··· Given information ···
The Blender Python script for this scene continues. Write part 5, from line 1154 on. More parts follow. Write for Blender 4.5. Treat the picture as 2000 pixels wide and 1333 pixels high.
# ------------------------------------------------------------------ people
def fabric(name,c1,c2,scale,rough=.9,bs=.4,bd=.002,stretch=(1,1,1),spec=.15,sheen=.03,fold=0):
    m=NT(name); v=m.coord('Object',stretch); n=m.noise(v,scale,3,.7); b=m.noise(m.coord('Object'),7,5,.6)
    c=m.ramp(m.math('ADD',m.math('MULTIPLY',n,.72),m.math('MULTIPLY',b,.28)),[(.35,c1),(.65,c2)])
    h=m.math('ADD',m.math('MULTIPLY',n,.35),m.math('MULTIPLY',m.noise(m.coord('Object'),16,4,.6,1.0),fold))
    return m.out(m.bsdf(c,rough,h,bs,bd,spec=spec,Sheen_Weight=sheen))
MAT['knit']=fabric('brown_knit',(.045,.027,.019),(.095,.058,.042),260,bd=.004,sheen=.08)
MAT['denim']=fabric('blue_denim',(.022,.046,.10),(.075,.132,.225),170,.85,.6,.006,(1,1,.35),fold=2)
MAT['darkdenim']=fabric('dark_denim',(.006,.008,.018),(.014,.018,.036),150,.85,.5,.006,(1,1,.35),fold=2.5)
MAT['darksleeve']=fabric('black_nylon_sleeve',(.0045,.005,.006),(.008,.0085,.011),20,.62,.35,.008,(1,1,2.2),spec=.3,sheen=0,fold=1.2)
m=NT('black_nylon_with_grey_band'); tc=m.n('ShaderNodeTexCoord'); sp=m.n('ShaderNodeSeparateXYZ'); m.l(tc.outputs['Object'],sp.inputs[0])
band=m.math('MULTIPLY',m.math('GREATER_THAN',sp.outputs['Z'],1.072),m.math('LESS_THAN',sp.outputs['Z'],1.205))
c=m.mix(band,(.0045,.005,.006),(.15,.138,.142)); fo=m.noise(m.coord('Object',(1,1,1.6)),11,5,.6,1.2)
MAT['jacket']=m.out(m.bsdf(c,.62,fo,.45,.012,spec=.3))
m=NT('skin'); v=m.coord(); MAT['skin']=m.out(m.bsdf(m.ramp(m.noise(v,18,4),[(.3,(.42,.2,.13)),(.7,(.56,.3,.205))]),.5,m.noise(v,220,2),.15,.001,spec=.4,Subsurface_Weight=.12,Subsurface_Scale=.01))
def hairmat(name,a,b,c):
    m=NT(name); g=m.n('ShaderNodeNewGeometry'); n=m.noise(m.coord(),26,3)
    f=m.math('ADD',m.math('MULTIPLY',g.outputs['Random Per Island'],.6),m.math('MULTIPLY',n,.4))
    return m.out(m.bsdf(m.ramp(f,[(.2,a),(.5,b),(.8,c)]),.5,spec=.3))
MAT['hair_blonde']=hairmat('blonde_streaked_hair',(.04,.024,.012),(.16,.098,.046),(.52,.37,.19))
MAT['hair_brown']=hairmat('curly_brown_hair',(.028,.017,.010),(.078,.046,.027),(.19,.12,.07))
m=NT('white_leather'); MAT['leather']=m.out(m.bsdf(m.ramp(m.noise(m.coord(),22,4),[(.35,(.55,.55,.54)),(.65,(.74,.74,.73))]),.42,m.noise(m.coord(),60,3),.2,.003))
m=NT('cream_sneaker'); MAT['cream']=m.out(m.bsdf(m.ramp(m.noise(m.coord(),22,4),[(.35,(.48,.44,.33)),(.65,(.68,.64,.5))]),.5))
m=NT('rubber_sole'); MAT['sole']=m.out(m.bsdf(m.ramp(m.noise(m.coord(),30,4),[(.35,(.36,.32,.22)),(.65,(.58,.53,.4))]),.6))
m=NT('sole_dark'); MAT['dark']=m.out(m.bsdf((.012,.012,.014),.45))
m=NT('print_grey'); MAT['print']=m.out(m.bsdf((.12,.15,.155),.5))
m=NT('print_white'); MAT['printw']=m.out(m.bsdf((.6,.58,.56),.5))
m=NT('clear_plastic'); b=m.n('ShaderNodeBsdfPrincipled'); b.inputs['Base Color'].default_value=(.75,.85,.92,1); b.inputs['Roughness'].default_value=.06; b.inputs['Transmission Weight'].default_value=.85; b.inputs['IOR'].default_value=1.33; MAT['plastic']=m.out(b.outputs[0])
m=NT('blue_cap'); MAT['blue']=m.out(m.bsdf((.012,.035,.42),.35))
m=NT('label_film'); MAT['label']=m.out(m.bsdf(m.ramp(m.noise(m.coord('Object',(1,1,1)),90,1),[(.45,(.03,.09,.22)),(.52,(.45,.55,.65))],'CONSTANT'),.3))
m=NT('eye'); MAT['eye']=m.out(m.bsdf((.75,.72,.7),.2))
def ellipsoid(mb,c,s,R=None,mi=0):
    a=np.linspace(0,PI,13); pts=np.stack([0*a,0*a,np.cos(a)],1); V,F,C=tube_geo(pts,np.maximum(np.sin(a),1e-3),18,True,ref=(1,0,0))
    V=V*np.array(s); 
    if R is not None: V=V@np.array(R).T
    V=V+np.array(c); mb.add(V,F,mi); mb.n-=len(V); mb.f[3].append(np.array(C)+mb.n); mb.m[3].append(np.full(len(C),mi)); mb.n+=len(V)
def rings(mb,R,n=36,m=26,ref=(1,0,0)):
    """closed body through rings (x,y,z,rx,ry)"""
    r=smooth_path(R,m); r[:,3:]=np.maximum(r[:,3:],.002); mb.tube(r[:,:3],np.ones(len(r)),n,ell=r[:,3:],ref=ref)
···
> **Written request**: Give an exact repetition of all the material.

> **Expected answer**:
The Blender Python script for this scene continues. Write part 5, from line 1154 on. More parts follow. Write for Blender 4.5. Treat the picture as 2000 pixels wide and 1333 pixels high.
# ------------------------------------------------------------------ people
def fabric(name,c1,c2,scale,rough=.9,bs=.4,bd=.002,stretch=(1,1,1),spec=.15,sheen=.03,fold=0):
    m=NT(name); v=m.coord('Object',stretch); n=m.noise(v,scale,3,.7); b=m.noise(m.coord('Object'),7,5,.6)
    c=m.ramp(m.math('ADD',m.math('MULTIPLY',n,.72),m.math('MULTIPLY',b,.28)),[(.35,c1),(.65,c2)])
    h=m.math('ADD',m.math('MULTIPLY',n,.35),m.math('MULTIPLY',m.noise(m.coord('Object'),16,4,.6,1.0),fold))
    return m.out(m.bsdf(c,rough,h,bs,bd,spec=spec,Sheen_Weight=sheen))
MAT['knit']=fabric('brown_knit',(.045,.027,.019),(.095,.058,.042),260,bd=.004,sheen=.08)
MAT['denim']=fabric('blue_denim',(.022,.046,.10),(.075,.132,.225),170,.85,.6,.006,(1,1,.35),fold=2)
MAT['darkdenim']=fabric('dark_denim',(.006,.008,.018),(.014,.018,.036),150,.85,.5,.006,(1,1,.35),fold=2.5)
MAT['darksleeve']=fabric('black_nylon_sleeve',(.0045,.005,.006),(.008,.0085,.011),20,.62,.35,.008,(1,1,2.2),spec=.3,sheen=0,fold=1.2)
m=NT('black_nylon_with_grey_band'); tc=m.n('ShaderNodeTexCoord'); sp=m.n('ShaderNodeSeparateXYZ'); m.l(tc.outputs['Object'],sp.inputs[0])
band=m.math('MULTIPLY',m.math('GREATER_THAN',sp.outputs['Z'],1.072),m.math('LESS_THAN',sp.outputs['Z'],1.205))
c=m.mix(band,(.0045,.005,.006),(.15,.138,.142)); fo=m.noise(m.coord('Object',(1,1,1.6)),11,5,.6,1.2)
MAT['jacket']=m.out(m.bsdf(c,.62,fo,.45,.012,spec=.3))
m=NT('skin'); v=m.coord(); MAT['skin']=m.out(m.bsdf(m.ramp(m.noise(v,18,4),[(.3,(.42,.2,.13)),(.7,(.56,.3,.205))]),.5,m.noise(v,220,2),.15,.001,spec=.4,Subsurface_Weight=.12,Subsurface_Scale=.01))
def hairmat(name,a,b,c):
    m=NT(name); g=m.n('ShaderNodeNewGeometry'); n=m.noise(m.coord(),26,3)
    f=m.math('ADD',m.math('MULTIPLY',g.outputs['Random Per Island'],.6),m.math('MULTIPLY',n,.4))
    return m.out(m.bsdf(m.ramp(f,[(.2,a),(.5,b),(.8,c)]),.5,spec=.3))
MAT['hair_blonde']=hairmat('blonde_streaked_hair',(.04,.024,.012),(.16,.098,.046),(.52,.37,.19))
MAT['hair_brown']=hairmat('curly_brown_hair',(.028,.017,.010),(.078,.046,.027),(.19,.12,.07))
m=NT('white_leather'); MAT['leather']=m.out(m.bsdf(m.ramp(m.noise(m.coord(),22,4),[(.35,(.55,.55,.54)),(.65,(.74,.74,.73))]),.42,m.noise(m.coord(),60,3),.2,.003))
m=NT('cream_sneaker'); MAT['cream']=m.out(m.bsdf(m.ramp(m.noise(m.coord(),22,4),[(.35,(.48,.44,.33)),(.65,(.68,.64,.5))]),.5))
m=NT('rubber_sole'); MAT['sole']=m.out(m.bsdf(m.ramp(m.noise(m.coord(),30,4),[(.35,(.36,.32,.22)),(.65,(.58,.53,.4))]),.6))
m=NT('sole_dark'); MAT['dark']=m.out(m.bsdf((.012,.012,.014),.45))
m=NT('print_grey'); MAT['print']=m.out(m.bsdf((.12,.15,.155),.5))
m=NT('print_white'); MAT['printw']=m.out(m.bsdf((.6,.58,.56),.5))
m=NT('clear_plastic'); b=m.n('ShaderNodeBsdfPrincipled'); b.inputs['Base Color'].default_value=(.75,.85,.92,1); b.inputs['Roughness'].default_value=.06; b.inputs['Transmission Weight'].default_value=.85; b.inputs['IOR'].default_value=1.33; MAT['plastic']=m.out(b.outputs[0])
m=NT('blue_cap'); MAT['blue']=m.out(m.bsdf((.012,.035,.42),.35))
m=NT('label_film'); MAT['label']=m.out(m.bsdf(m.ramp(m.noise(m.coord('Object',(1,1,1)),90,1),[(.45,(.03,.09,.22)),(.52,(.45,.55,.65))],'CONSTANT'),.3))
m=NT('eye'); MAT['eye']=m.out(m.bsdf((.75,.72,.7),.2))
def ellipsoid(mb,c,s,R=None,mi=0):
    a=np.linspace(0,PI,13); pts=np.stack([0*a,0*a,np.cos(a)],1); V,F,C=tube_geo(pts,np.maximum(np.sin(a),1e-3),18,True,ref=(1,0,0))
    V=V*np.array(s); 
    if R is not None: V=V@np.array(R).T
    V=V+np.array(c); mb.add(V,F,mi); mb.n-=len(V); mb.f[3].append(np.array(C)+mb.n); mb.m[3].append(np.full(len(C),mi)); mb.n+=len(V)
def rings(mb,R,n=36,m=26,ref=(1,0,0)):
    """closed body through rings (x,y,z,rx,ry)"""
    r=smooth_path(R,m); r[:,3:]=np.maximum(r[:,3:],.002); mb.tube(r[:,:3],np.ones(len(r)),n,ell=r[:,3:],ref=ref)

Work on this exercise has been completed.